** Start of Data for the task **

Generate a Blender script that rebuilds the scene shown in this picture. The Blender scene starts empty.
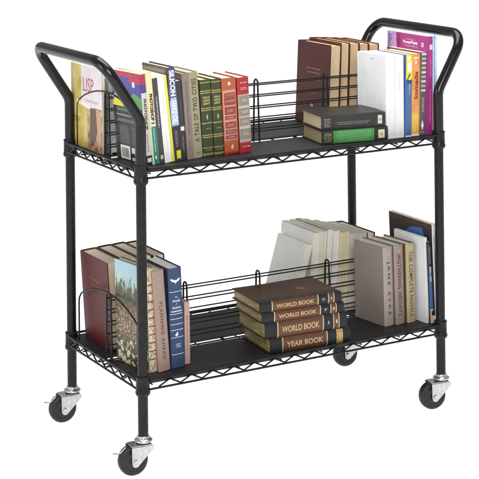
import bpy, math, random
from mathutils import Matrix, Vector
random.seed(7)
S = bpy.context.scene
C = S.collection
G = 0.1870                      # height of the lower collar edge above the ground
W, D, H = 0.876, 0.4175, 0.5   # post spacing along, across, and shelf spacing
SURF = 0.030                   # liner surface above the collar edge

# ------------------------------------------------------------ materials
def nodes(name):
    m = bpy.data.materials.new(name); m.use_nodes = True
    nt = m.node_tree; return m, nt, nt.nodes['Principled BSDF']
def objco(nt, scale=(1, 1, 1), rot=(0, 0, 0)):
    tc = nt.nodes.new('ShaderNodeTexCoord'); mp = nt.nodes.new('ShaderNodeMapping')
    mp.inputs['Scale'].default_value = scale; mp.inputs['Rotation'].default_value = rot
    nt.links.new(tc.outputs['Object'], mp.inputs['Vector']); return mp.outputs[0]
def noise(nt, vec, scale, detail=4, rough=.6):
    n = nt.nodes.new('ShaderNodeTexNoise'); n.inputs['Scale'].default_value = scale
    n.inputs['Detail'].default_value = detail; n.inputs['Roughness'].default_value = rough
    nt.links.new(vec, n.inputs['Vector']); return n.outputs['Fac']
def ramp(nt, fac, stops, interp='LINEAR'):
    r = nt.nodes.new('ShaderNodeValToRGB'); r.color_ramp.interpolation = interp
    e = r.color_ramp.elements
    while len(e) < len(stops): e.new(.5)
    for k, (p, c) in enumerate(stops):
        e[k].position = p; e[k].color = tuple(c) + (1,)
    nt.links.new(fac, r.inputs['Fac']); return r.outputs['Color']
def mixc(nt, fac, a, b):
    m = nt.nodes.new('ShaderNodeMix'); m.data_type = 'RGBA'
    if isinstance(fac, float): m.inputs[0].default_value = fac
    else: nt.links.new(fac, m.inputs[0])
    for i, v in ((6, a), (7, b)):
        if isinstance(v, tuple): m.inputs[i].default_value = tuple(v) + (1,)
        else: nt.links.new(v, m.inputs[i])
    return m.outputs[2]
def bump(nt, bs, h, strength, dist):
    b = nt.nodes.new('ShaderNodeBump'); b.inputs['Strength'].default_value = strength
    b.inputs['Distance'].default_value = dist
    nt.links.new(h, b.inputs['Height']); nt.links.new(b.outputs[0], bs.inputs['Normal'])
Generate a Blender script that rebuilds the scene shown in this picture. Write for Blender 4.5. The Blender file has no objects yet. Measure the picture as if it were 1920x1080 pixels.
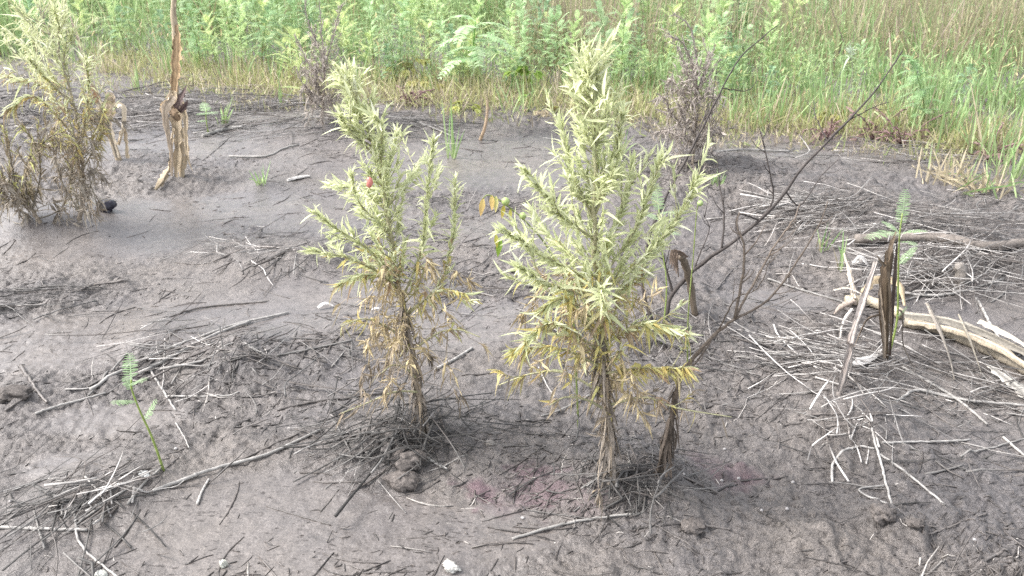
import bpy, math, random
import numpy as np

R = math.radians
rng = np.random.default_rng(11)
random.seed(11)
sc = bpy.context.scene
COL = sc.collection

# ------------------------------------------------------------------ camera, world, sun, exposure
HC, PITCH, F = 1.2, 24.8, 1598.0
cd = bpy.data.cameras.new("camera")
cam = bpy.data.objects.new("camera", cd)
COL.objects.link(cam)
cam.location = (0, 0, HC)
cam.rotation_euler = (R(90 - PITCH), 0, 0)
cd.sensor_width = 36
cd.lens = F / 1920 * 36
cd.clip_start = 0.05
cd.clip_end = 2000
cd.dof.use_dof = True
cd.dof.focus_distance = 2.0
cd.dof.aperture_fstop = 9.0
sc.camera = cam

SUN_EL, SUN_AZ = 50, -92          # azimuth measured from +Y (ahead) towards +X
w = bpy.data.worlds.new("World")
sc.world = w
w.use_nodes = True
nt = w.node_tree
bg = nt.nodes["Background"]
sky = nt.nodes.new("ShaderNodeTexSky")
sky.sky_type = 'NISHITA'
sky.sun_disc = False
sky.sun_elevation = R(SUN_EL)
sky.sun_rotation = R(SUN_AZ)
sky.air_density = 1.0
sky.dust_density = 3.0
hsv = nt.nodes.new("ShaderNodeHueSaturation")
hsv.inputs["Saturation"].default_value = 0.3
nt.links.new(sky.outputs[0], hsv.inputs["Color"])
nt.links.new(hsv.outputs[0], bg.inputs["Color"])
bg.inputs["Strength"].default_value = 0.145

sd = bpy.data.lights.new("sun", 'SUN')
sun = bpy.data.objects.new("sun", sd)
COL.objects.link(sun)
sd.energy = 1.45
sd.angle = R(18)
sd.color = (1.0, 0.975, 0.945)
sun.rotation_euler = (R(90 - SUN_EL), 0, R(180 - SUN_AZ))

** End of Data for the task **

→ What this task involves:
Repeat all the records above exactly, leaving out any pictures.

→ Final result:
Generate a Blender script that rebuilds the scene shown in this picture. The Blender scene starts empty.
import bpy, math, random
from mathutils import Matrix, Vector
random.seed(7)
S = bpy.context.scene
C = S.collection
G = 0.1870                      # height of the lower collar edge above the ground
W, D, H = 0.876, 0.4175, 0.5   # post spacing along, across, and shelf spacing
SURF = 0.030                   # liner surface above the collar edge

# ------------------------------------------------------------ materials
def nodes(name):
    m = bpy.data.materials.new(name); m.use_nodes = True
    nt = m.node_tree; return m, nt, nt.nodes['Principled BSDF']
def objco(nt, scale=(1, 1, 1), rot=(0, 0, 0)):
    tc = nt.nodes.new('ShaderNodeTexCoord'); mp = nt.nodes.new('ShaderNodeMapping')
    mp.inputs['Scale'].default_value = scale; mp.inputs['Rotation'].default_value = rot
    nt.links.new(tc.outputs['Object'], mp.inputs['Vector']); return mp.outputs[0]
def noise(nt, vec, scale, detail=4, rough=.6):
    n = nt.nodes.new('ShaderNodeTexNoise'); n.inputs['Scale'].default_value = scale
    n.inputs['Detail'].default_value = detail; n.inputs['Roughness'].default_value = rough
    nt.links.new(vec, n.inputs['Vector']); return n.outputs['Fac']
def ramp(nt, fac, stops, interp='LINEAR'):
    r = nt.nodes.new('ShaderNodeValToRGB'); r.color_ramp.interpolation = interp
    e = r.color_ramp.elements
    while len(e) < len(stops): e.new(.5)
    for k, (p, c) in enumerate(stops):
        e[k].position = p; e[k].color = tuple(c) + (1,)
    nt.links.new(fac, r.inputs['Fac']); return r.outputs['Color']
def mixc(nt, fac, a, b):
    m = nt.nodes.new('ShaderNodeMix'); m.data_type = 'RGBA'
    if isinstance(fac, float): m.inputs[0].default_value = fac
    else: nt.links.new(fac, m.inputs[0])
    for i, v in ((6, a), (7, b)):
        if isinstance(v, tuple): m.inputs[i].default_value = tuple(v) + (1,)
        else: nt.links.new(v, m.inputs[i])
    return m.outputs[2]
def bump(nt, bs, h, strength, dist):
    b = nt.nodes.new('ShaderNodeBump'); b.inputs['Strength'].default_value = strength
    b.inputs['Distance'].default_value = dist
    nt.links.new(h, b.inputs['Height']); nt.links.new(b.outputs[0], bs.inputs['Normal'])
Generate a Blender script that rebuilds the scene shown in this picture. Write for Blender 4.5. The Blender file has no objects yet. Measure the picture as if it were 1920x1080 pixels.
import bpy, math, random
import numpy as np

R = math.radians
rng = np.random.default_rng(11)
random.seed(11)
sc = bpy.context.scene
COL = sc.collection

# ------------------------------------------------------------------ camera, world, sun, exposure
HC, PITCH, F = 1.2, 24.8, 1598.0
cd = bpy.data.cameras.new("camera")
cam = bpy.data.objects.new("camera", cd)
COL.objects.link(cam)
cam.location = (0, 0, HC)
cam.rotation_euler = (R(90 - PITCH), 0, 0)
cd.sensor_width = 36
cd.lens = F / 1920 * 36
cd.clip_start = 0.05
cd.clip_end = 2000
cd.dof.use_dof = True
cd.dof.focus_distance = 2.0
cd.dof.aperture_fstop = 9.0
sc.camera = cam

SUN_EL, SUN_AZ = 50, -92          # azimuth measured from +Y (ahead) towards +X
w = bpy.data.worlds.new("World")
sc.world = w
w.use_nodes = True
nt = w.node_tree
bg = nt.nodes["Background"]
sky = nt.nodes.new("ShaderNodeTexSky")
sky.sky_type = 'NISHITA'
sky.sun_disc = False
sky.sun_elevation = R(SUN_EL)
sky.sun_rotation = R(SUN_AZ)
sky.air_density = 1.0
sky.dust_density = 3.0
hsv = nt.nodes.new("ShaderNodeHueSaturation")
hsv.inputs["Saturation"].default_value = 0.3
nt.links.new(sky.outputs[0], hsv.inputs["Color"])
nt.links.new(hsv.outputs[0], bg.inputs["Color"])
bg.inputs["Strength"].default_value = 0.145

sd = bpy.data.lights.new("sun", 'SUN')
sun = bpy.data.objects.new("sun", sd)
COL.objects.link(sun)
sd.energy = 1.45
sd.angle = R(18)
sd.color = (1.0, 0.975, 0.945)
sun.rotation_euler = (R(90 - SUN_EL), 0, R(180 - SUN_AZ))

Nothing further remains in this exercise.